September 22, 2014 Madison Hardt

Ghosts of Intermodal Past

Maybe it's the approach of the holiday season and its inevitable references to "A Christmas Carol," but the ghosts of intermodal past seem to be offering good advice for us now and for the future.

The intermodal past was a freewheeling - if not more innocent and trusting - time. Less than a generation ago, being involved in intermodal service was akin to being posted to some exotic and remote colonial frontier. One might advance to a certain level of responsibility, but you would never return to the railroad's mainstream.

In an environment where industry peers at railroads other than your own were frequently more supportive of intermodal initiatives, competition became commonplace. More than 50 Class I railroads with intermodal operations existed in the 1960s and the 1970s, and many worked together to expand the industry's knowledge base and develop new products, all while engaging in head-to-head competition for market share.

Although all stakeholders sought to exploit the knowledge developed collectively, it was rare for any participant to cling to proprietary information. Whether it was railroads and equipment suppliers working on new designs or third parties driving widespread implementation of EDI, the belief that a rising tide would raise all ships prevailed in the industry and underscored the pioneer spirit of that era.
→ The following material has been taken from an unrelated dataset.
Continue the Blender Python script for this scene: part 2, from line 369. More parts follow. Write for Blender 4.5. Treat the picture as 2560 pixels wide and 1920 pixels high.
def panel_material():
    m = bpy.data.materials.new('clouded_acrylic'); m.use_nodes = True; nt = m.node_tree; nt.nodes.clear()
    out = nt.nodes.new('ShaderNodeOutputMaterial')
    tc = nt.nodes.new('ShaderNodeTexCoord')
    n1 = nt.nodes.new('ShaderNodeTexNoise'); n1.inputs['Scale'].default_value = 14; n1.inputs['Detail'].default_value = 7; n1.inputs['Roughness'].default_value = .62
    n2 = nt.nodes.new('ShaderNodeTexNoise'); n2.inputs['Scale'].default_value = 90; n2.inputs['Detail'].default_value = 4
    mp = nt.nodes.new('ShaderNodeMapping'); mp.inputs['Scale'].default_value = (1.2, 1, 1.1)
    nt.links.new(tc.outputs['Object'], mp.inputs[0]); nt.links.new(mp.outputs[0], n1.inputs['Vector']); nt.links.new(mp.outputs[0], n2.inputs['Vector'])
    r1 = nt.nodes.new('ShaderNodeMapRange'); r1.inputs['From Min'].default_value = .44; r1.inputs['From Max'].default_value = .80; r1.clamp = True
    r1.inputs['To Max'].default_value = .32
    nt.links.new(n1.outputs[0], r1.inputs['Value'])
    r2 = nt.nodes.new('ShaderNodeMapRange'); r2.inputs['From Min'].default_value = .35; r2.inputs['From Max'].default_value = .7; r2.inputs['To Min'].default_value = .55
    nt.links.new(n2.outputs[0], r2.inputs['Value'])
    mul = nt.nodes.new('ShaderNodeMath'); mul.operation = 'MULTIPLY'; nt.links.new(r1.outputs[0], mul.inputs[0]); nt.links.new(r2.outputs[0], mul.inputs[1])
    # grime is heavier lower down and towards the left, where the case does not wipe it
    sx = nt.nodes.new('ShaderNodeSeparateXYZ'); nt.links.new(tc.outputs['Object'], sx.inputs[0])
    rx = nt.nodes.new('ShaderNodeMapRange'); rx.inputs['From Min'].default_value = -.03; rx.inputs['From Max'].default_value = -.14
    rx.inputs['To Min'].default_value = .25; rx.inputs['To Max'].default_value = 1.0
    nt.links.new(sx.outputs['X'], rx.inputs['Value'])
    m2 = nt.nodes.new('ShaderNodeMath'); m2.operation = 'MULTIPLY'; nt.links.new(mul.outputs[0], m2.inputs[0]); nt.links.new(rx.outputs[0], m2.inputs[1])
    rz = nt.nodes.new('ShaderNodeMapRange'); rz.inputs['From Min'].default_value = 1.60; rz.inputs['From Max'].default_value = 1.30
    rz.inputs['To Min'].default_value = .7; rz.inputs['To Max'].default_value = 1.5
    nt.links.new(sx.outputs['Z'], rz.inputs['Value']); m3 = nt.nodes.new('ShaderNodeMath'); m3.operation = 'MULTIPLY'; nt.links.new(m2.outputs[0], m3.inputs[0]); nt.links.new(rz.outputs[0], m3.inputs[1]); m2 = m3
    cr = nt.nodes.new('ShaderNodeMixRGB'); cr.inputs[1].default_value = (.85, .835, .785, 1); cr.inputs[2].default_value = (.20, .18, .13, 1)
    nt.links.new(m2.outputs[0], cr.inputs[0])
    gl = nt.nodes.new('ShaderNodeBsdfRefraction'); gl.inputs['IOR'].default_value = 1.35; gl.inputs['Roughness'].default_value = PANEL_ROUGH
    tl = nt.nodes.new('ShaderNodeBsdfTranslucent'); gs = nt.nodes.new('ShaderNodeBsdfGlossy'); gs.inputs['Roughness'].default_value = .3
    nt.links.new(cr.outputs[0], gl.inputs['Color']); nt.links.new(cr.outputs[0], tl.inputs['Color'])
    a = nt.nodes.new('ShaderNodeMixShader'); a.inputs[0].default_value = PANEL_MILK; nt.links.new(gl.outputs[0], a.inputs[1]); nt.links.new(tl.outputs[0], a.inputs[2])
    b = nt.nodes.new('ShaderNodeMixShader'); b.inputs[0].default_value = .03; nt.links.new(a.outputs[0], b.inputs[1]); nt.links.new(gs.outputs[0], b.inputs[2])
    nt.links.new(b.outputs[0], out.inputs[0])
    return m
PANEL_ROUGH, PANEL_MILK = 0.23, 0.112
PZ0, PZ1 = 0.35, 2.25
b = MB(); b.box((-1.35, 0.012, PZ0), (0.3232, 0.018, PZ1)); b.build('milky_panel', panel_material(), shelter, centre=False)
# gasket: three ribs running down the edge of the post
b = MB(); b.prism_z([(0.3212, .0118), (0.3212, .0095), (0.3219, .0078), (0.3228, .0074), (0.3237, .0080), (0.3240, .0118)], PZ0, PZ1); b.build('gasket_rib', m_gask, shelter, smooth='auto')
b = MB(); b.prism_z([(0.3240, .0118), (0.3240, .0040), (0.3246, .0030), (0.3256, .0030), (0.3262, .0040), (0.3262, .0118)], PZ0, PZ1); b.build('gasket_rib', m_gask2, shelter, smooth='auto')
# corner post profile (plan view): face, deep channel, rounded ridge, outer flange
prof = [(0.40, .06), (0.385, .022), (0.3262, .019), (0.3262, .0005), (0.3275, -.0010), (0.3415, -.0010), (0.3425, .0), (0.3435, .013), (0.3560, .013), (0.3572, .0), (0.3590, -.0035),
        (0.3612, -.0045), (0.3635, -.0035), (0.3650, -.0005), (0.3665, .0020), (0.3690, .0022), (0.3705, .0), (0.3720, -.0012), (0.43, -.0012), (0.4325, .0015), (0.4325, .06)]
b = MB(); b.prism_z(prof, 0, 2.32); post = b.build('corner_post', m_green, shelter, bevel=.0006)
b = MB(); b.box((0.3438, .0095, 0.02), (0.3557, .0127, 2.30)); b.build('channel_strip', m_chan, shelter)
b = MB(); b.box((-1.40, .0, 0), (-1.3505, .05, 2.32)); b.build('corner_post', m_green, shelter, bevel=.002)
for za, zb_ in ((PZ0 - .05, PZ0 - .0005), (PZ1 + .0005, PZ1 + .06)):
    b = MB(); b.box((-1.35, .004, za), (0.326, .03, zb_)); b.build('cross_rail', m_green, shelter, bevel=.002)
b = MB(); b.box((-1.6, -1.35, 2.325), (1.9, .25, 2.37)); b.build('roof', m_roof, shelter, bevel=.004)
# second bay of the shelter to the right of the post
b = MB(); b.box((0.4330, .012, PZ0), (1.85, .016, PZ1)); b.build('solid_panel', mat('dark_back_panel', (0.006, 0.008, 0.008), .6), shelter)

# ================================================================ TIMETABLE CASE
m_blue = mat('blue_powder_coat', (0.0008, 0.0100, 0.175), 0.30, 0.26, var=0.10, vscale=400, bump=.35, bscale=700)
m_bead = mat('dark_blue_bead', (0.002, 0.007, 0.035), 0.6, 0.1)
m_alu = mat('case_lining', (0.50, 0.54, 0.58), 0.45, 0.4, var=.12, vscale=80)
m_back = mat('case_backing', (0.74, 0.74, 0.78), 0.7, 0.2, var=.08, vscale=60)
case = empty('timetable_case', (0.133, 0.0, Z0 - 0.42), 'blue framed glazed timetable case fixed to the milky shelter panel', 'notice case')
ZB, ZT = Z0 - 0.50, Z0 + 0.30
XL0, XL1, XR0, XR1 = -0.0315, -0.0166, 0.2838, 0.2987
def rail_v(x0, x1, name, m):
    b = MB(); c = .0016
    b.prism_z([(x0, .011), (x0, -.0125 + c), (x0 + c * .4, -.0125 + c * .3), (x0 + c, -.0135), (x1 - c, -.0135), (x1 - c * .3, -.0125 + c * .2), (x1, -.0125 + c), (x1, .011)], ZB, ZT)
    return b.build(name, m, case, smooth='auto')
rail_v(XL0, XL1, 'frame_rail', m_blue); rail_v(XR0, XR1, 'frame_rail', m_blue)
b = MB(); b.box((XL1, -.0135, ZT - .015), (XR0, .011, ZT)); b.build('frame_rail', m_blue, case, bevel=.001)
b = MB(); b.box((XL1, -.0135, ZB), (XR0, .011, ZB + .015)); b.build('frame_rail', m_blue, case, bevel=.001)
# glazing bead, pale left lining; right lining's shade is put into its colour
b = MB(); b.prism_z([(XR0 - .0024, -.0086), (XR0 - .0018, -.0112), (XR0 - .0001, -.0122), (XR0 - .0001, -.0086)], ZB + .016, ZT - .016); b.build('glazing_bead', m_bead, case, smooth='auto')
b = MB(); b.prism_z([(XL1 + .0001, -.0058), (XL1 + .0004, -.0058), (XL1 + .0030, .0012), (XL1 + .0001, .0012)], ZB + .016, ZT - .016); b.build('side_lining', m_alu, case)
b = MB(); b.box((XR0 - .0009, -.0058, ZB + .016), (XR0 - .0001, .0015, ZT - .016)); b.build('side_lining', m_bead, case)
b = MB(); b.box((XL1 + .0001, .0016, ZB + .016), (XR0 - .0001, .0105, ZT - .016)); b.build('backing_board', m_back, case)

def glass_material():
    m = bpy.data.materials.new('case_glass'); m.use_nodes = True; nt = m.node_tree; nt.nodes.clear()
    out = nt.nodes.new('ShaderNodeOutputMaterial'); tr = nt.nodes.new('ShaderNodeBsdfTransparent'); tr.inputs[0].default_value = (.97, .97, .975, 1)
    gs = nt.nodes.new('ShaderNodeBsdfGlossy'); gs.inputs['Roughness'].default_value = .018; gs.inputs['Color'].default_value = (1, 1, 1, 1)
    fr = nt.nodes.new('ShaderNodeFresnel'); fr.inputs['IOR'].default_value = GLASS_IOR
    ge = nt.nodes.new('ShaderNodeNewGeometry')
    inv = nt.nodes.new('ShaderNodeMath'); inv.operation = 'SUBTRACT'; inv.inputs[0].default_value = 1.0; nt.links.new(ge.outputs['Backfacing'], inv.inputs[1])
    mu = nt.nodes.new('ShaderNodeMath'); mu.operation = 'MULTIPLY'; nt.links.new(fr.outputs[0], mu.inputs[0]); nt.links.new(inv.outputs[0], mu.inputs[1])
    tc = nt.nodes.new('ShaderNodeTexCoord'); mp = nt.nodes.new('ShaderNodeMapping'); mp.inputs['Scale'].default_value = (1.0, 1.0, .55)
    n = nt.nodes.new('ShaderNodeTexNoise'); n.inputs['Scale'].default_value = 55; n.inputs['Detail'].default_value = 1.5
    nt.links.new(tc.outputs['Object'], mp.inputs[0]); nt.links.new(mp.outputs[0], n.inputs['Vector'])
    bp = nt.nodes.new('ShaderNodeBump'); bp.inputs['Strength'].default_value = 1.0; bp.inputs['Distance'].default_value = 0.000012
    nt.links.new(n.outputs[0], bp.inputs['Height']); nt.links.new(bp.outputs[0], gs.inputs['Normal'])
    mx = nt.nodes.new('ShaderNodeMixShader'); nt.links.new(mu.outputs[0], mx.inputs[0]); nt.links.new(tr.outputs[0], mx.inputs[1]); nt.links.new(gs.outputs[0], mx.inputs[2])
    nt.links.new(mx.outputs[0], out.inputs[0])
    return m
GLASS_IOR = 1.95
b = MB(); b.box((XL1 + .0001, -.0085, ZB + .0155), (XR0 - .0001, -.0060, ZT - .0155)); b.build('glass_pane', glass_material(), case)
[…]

Even the government was a welcome partner. In the 1970s, the Federal Railroad Administration funded significant research on intermodal terminals and information technology when nobody else could or would.

Intermodal's inflection point was railroad deregulation in 1980. For the first time, railroads could balance supply and demand. Traditional railroaders attacked the supply side with a vengeance, shedding assets and slashing employment. Intermodal led the demand side, because it was the only segment with access to large amounts of discretionary business that could immediately be attracted to rail without the need for any prerequisite investment.

Because the railroads resisted a door-to-door product of their own, many railroad employees went into business for themselves as "shipper's agents" to fill the void. They later upgraded their industry to "intermodal marketing companies." Although traditional shippers found the railroads difficult to deal with, ex-railroaders spoke their language. They also understood the pressure points to which railroads would respond.

Thus began the practice of increased volume being rewarded with lower rates. Overall intermodal volume grew, but not as large as expected; third parties had become astute rate arbitragers and were constantly shifting carriers and routes.

From 1980 to 1996, railroads embarked on a wave of supply and demand-driven mergers and acquisitions. End-to-end mergers allowed for further cost savings - especially in headquarters' overhead - and provided longer, single-railroad length of haul, which was especially attractive to the intermodal business.

Two historic agreements were signed in this period: APL-Union Pacific and J.B. Hunt-Santa Fe. Both involved astute shippers who saw unique commercial opportunities for their companies to integrate intermodal into their core businesses. Both found a railroad that uniquely fulfilled their requirements, and were starving for new business.

In retrospect, both contracts fundamentally changed the intermodal business. They provided an incentive for first movers to take "bet-the-company" risks in search of sustainable comparative advantage. Both led to a torrent of new business for the railroads as competitors of APL and J.B. Hunt realized they ignored intermodal at their peril. In an industry where nobody wants to be first, there was a stampede to be second.

Over time, intermodal became the predominant railroad business sector. As intermodal's "greatest generation" disappeared, it was replaced by well-educated managers, many just passing through intermodal on their career paths. These data driven individuals were appalled to find legacy contracts that consumed scarce capacity while paying below market rates.

As wildly successful as intermodal has been, it still has abundant potential. The question for the industry is whether it can still induce change leaders to "bet it all" on rail intermodal by insisting on two-year contracts priced at market rates. Will the intermodal sector be able to overcome its comfortable present to re-create past innovation and succeed in the future?

More than 50 Class I railroads existed in the 1960s and the 1970s, and many worked together to expand the industry's knowledge base.